SAUDADES [Raul J.M. Arruda Filho]
Lembrar o passado é compreender o significado da orfandade – e, paradoxalmente, do contentamento.
Sinto falta das garrafas que – para desespero de meu pai – troquei por picolé e sorvete.
No armário da cozinha não encontro a caneca "esmaltada", onde costumava beber água e/ou leite.
No guarda−roupa, faltam−me calças de "brim curinga".
Nunca mais vou ver aquela professora do primário, o primeiro anjo a povoar os meus sonhos inquietos.

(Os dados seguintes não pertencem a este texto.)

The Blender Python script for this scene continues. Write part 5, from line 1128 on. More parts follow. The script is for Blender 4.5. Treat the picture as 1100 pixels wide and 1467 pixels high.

O mundo estava dividido em dois grupos: de um lado "colorados"; do outro, "Guarani até debaixo d’água".
Não é mais possível brincar de faroeste, momento em que imitava os caubóis da matinê do cinema, no domingo.
Plínio Luersen era o "ás do volante" da época. Seus adversários "comiam poeira".
Nunca mais serei atormentado pelos fantasmas da Emulsão Scott (óleo de fígado de bacalhau) e das pílulas de vida do Dr. Ross. No armário de remédios, a pomada Minancora prometia nunca nos abandonar.
Ainda não sei qual é a diferença entre os fermentos Fleischmann e Royal – que eram comprados "na caderneta", lá na mercearia da esquina.
Piquenique era no Salto ou na Gruta de São Bom Jesus – incluía cesta de lanches, toalha xadrez, formigas variadas e garoa.
Tenho saudades dos presentes de aniversário – e, por extensão, de minha madrinha.
Doce de gila, pêssego em calda, butiá colhido na árvore – sabores e aventuras que perdi.
Amargarei até o fim de minha vida não ter aprendido a nadar.
Sinto falta da bicicleta que nunca tive.
Gostaria de reencontrar aquelas meninas que, nas manhãs de domingo, freqüentavam a missa das dez. (Ir à missa não era questão de fé: elas iam namorar; eu, na doce ilusão de que uma delas namoraria comigo).
Cinema precisava estar acompanhado por Diamante Negro, Mentex, Pirulito Zorro e balas azedinhas. Depois da "fita", era imprescindível comprar revista em quadrinho (Batman, Super−Homem, Pato Donald).
Ninguém lamenta o desaparecimento do salão de sinuca do Clube 14. Pelo mesmo caminho, sem choro nem vela, seguiram o Café Ouro, o Lanchik e todos os "inferninhos" que forneciam (por preço a combinar) alivio à opressão do mundo.
O paraíso tinha nome: Bazar Danúbio.
Não tive canivete (muitos anos depois comprei um Vitorinox – que perdi em situação muito tola).
Meu avô, lá na Coxilha Rica, contava dezenas de "causos" de assombração – momentos em que o terror e o lúdico se confundiam. Jamais vou recuperar essa alegria.
"Dijáoji", "trezontonte", "bombiá", "vará" e outras palavras que não constam dos dicionários eram pronunciadas sem constrangimento (acentuando tonicamente a última sílaba)
Meu pai fumava duas carteiras diárias de Continental (sem filtro).
Quem, nos dias de hoje, consegue aquilatar o prazer que senti ao ler as aventuras de Winnetou e Mão−de−Ferro, heróis literários criados por Karl May?
Meu reino por um pedaço de pão "feito em casa"!